The country has concluded trade agreements with various countries including the Mediterranean agreements, the ACP Agreements (which remove most customs duties for developing countries in Africa, the Caribbean and the Pacific) and the Generalised System of Preferences. The importation of goods into the European Union requires an Entry Summary Declaration for the Import Control System aimed at encouraging more trade in goods, which is promoted by the World Customs Organisation.
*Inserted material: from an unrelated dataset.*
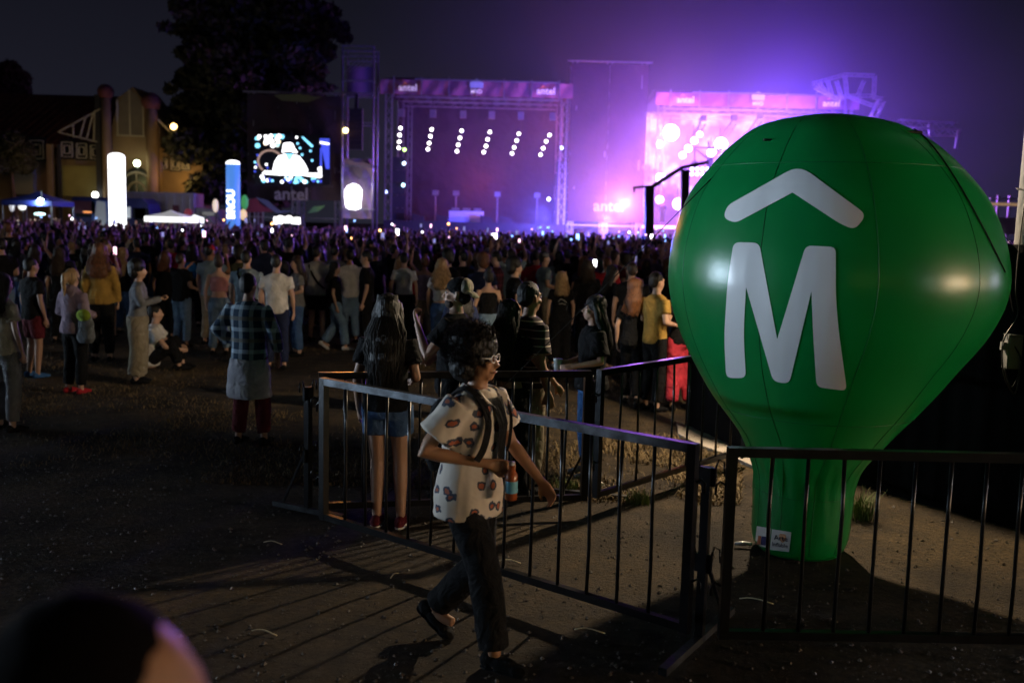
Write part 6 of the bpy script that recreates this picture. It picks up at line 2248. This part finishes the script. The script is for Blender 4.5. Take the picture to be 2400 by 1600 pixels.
for (x, y) in cand:
    if any((x - a) ** 2 + (y - b_) ** 2 < .36 for a, b_ in placed):
        continue
    pxx = 1200 + x / y * 2333
    # the near edge of the crowd: further back on the left, gaps near the front
    edge = 21.5 if pxx < 560 else 19.5 if pxx < 900 else 18.0
    if y < edge and random.random() < .58:
        continue
    if y < edge + 3 and random.random() < .10:
        continue
    if abs(pxx - 1523) < 12 and y > 60:
        continue
    (indiv if len(indiv) < 292 and y < 36 else far).append((x, y))
PSEL = [0, 1, 4, 9, 7, 8, 3, 0, 1, 2, 5, 11, 8, 4, 0, 9, 6, 10]
k_obj = 0
for (x, y) in indiv:
    k = PSEL[random.randrange(len(PSEL))]
    sex = PSPEC[k]['sex']
    h = random.gauss(1.73 if sex == 'm' else 1.62, .06)
    tcn = random.choice(TOPC)
    root = thing('person', f'person in {LABC[tcn]} top {PDESC[k]}, in the packed crowd', 'person', (x, y, 0), R(random.gauss(0, 22)), f'crowd members in {LABC[tcn]} tops {PDESC[k]}')
    s = h / 1.755
    root.scale = (s, s, s)
    ms = {'body': SK[random.choice(SKINS)], 'shirt': C(tcn), 'trousers': C(random.choice(BOTC)), 'shorts': C(random.choice(BOTC)), 'hair': HA[random.choice(HAIRC)], 'cap': C(random.choice(('black', 'red', 'white')))}
    ms['cap_peak'] = ms['cap']
    for nm, me in PRO[k].items():
        o = obj(nm.split('|')[0], me, root)
        if nm in ms:
            o.material_slots[0].link = 'OBJECT'
            o.material_slots[0].material = ms[nm]
    Mx = Matrix.Translation((x, y, 0)) @ Matrix.Rotation(root.rotation_euler.z, 4, 'Z') @ Matrix.Scale(s, 4)
    for i, a in enumerate(PSPEC[k].get('arms', ())):
        if a in ('up', 'high', 'phone') and random.random() < .3:
            W_, dd, pn = PINF[k]['hands'][i]
            PH.append((Mx @ (W_ + dd * .10 + Vector((0, .02, .03))), root.rotation_euler.z))

# the rest of the crowd, too many and too small to count: one mass
TM = [C(c) for c in ('black', 'navy', 'grey', 'white', 'maroon', 'cream', 'red', 'mauve')]
HM = [HA['dark'], HA['brown'], HA['auburn'], HA['blond']]
SM_ = [SK['light'], SK['mid'], SK['tan']]
allm = TM + HM + SM_
low = []
for d_ in PRO2:
    for zcut in (.95, 1.2):
        e = {}
        for nm, me in d_.items():
            v = np.empty(len(me.vertices) * 3, np.float32)
            me.vertices.foreach_get('co', v)
            v = v.reshape(-1, 3)
            pl = [tuple(p.vertices) for p in me.polygons]
            if not pl:
                continue
            q4 = np.array([p if len(p) == 4 else (*p, p[2])[:4] for p in pl], np.int32)
            q4 = q4[v[q4].mean(1)[:, 2] > (max(zcut, 1.08) if nm == 'body' else zcut)]
            us, inv = np.unique(q4, return_inverse=True)
            e[nm] = (v[us], inv.reshape(-1, 4))
        low.append(e)
VV, FF, MI = [], [], []
nv = 0
for (x, y) in far:
    k = PSEL[random.randrange(len(PSEL))]
    if y > 30 and random.random() < .14:
        k = random.choice((2, 6, 10, 5))
    sex = PSPEC[k]['sex']
    s = random.gauss(1.73 if sex == 'm' else 1.63, .06) / 1.755
    a = random.gauss(0, .35)
    ca, sa = math.cos(a) * s, math.sin(a) * s
    tm, hm_, sm_ = random.choices(range(8), (9, 3, 3, 2, 1.2, 1, .6, 1))[0], 8 + random.choices(range(4), (6, 4, 1, 1))[0], 12 + random.randrange(3)
    for nm, (v, q4) in low[k * 2 + (y > 33)].items():
        if nm == 'soles':
            continue
        w = np.empty_like(v)
        w[:, 0] = x + v[:, 0] * ca - v[:, 1] * sa
        w[:, 1] = y + v[:, 0] * sa + v[:, 1] * ca
        w[:, 2] = v[:, 2] * s
        VV.append(w)
        FF.append(q4 + nv)
        MI.append(np.full(len(q4), {'body': sm_, 'shirt': tm, 'hair': hm_}.get(nm, 0), np.int32))
        nv += len(v)
    for i, arm in enumerate(PSPEC[k].get('arms', ())):
        if arm in ('up', 'high') and random.random() < ((.12 if x / y < -.12 else .7) if y > 36 else .25) and len(PH) < 215:
            W_, dd, pn = PINF[k]['hands'][i]
            p = W_ + dd * .10 + Vector((0, .02, .03))
            PH.append((Vector((x + p.x * ca - p.y * sa, y + p.x * sa + p.y * ca, p.z * s)), a))
VV = np.concatenate(VV)
FF = np.concatenate(FF)
MI = np.concatenate(MI)
cme = bpy.data.meshes.new('distant_crowd')
cme.vertices.add(len(VV))
cme.vertices.foreach_set('co', VV.ravel())
cme.loops.add(FF.size)
cme.loops.foreach_set('vertex_index', FF.ravel())
cme.polygons.add(len(FF))
cme.polygons.foreach_set('loop_start', np.arange(0, FF.size, 4, dtype=np.int32))
cme.polygons.foreach_set('loop_total', np.full(len(FF), 4, np.int32))
cme.polygons.foreach_set('material_index', MI)
cme.polygons.foreach_set('use_smooth', np.ones(len(FF), bool))
for m in allm:
    cme.materials.append(m)
cme.update()
cme.validate()
tag(obj('distant_crowd', cme), 'packed mass of concert-goers filling the field up to the stages', 'crowd', kind='stuff')

# phones held up
scr = [mat('phone_glow_white', (1, 1, 1), .4, emit=7, ecol=(.95, .95, 1)), mat('phone_glow_blue', (.3, .5, 1), .4, emit=4, ecol=(.25, .45, 1)), mat('phone_glow_pink', (1, .6, .8), .4, emit=4, ecol=(1, .55, .75)),
       mat('phone_glow_amber', (1, .5, .2), .4, emit=7, ecol=(1, .45, .16)), mat('phone_screen_dim', (.2, .2, .3), .4, emit=.7, ecol=(.4, .4, .9))]
case = MB().box((0, 0, 0), (.075, .010, .15)).mesh('case', mat('phone_case', (.01, .01, .012), .4))
faces = [MB().box((0, -.0075, 0), (.066, .005, .13)).mesh('screen', m) for m in scr]
flash = [MB().ell((0, -.015, .02), (.042, .02, .042), nu=10, nv=6).mesh('light', m, True) for m in scr]
for (p, a) in PH:
    pxx = 1200 + p.x / p.y * 2333
    far_ = p.y > 40
    if 480 < pxx < 1080 and random.random() < .16:
        kind = 3
    elif far_:
        kind = random.choices((0, 1, 2, 4), (3, 5 if pxx > 1150 else 2, 2, 2))[0]
    else:
        kind = random.choices((0, 1, 2, 4), (1, 1, 1, 4))[0]
    nmc = {0: 'white', 1: 'blue', 2: 'pinkish', 3: 'amber', 4: 'dim bluish'}[kind]
    t = thing('phone', f'phone with {nmc} light held up in the crowd', 'phone', p, a + random.gauss(0, .3), f'phones with {nmc} light in the crowd')
    obj('case', case, t)
    obj('light' if (far_ and kind < 4) or kind == 3 else 'screen', (flash if (far_ and kind < 4) or kind == 3 else faces)[kind], t)

# thicker smoke rolling off the right-hand stage
sm_m = bpy.data.materials.new('stage_smoke')
sm_m.use_nodes = True
nt = sm_m.node_tree
nt.nodes.clear()
out = nt.nodes.new('ShaderNodeOutputMaterial')
vol = nt.nodes.new('ShaderNodeVolumePrincipled')
vol.inputs['Color'].default_value = (.9, .9, .92, 1)
vol.inputs['Anisotropy'].default_value = .2
tcs = nt.nodes.new('ShaderNodeTexCoord')
gr = nt.nodes.new('ShaderNodeTexGradient')
gr.gradient_type = 'SPHERICAL'
nt.links.new(tcs.outputs['Object'], gr.inputs['Vector'])
nzs_ = nt.nodes.new('ShaderNodeTexNoise')
nzs_.inputs['Scale'].default_value = 2.2
nzs_.inputs['Detail'].default_value = 2
nt.links.new(tcs.outputs['Object'], nzs_.inputs['Vector'])
pw = nt.nodes.new('ShaderNodeMath')
pw.operation = 'POWER'
pw.inputs[1].default_value = 1.4
nt.links.new(gr.outputs['Fac'], pw.inputs[0])
ml = nt.nodes.new('ShaderNodeMath')
ml.operation = 'MULTIPLY'
nt.links.new(pw.outputs[0], ml.inputs[0])
nt.links.new(nzs_.outputs['Fac'], ml.inputs[1])
m2 = nt.nodes.new('ShaderNodeMath')
m2.operation = 'MULTIPLY'
m2.inputs[1].default_value = .042
nt.links.new(ml.outputs[0], m2.inputs[0])
nt.links.new(m2.outputs[0], vol.inputs['Density'])
nt.links.new(vol.outputs[0], out.inputs['Volume'])
sc_ = at(1690, 380, 79)
mb = MB()
mb.ell((0, 0, 0), (1, 1, 1), nu=24, nv=14)
so_ = mb.build('stage_smoke', sm_m, loc=(sc_.x, 79, 9))
so_.scale = (34, 14, 25)
tag(so_, 'bank of stage smoke glowing violet and pink around the right-hand stage', 'smoke', kind='stuff')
Retail in Luxembourg has a small market, but the country has one of the highest levels of purchasing power in the world. Consumer spending is high, up to 70% more than in Belgium or the Netherlands. Currently, the retail sector is occupied by three key players: Cactus, Louis Delhaize and Auchan. Since it has no coastline, the country must rely on an extensive and very well maintained road network to transport goods and transport by train is on the increase. In addition to road transport Luxembourg also operates domestic airports.
Luxembourg’s industry is dominated by the production of plastic and chemical products. Steel production and the production of mineral products are also primary industrial sectors.
In Luxembourg, the working day may not exceed ten hours and the working week is limited to 40 hours.
Although permanent contracts are most common, fixed-term contracts are also possible; however, the latter are highly regulated by law. The retirement age is 65 and the minimum wage is calculated according to the employee’s age and qualifications, but the minimum level is 1,610 EUR.
Social insurance contributions paid by the employer vary between 12.61% and 14.86% and between 11.80% and 14.05% are contributed by the employee.
The two main trade unions in Luxembourg are the LCGB and the OGBL and 50% of the employees are members.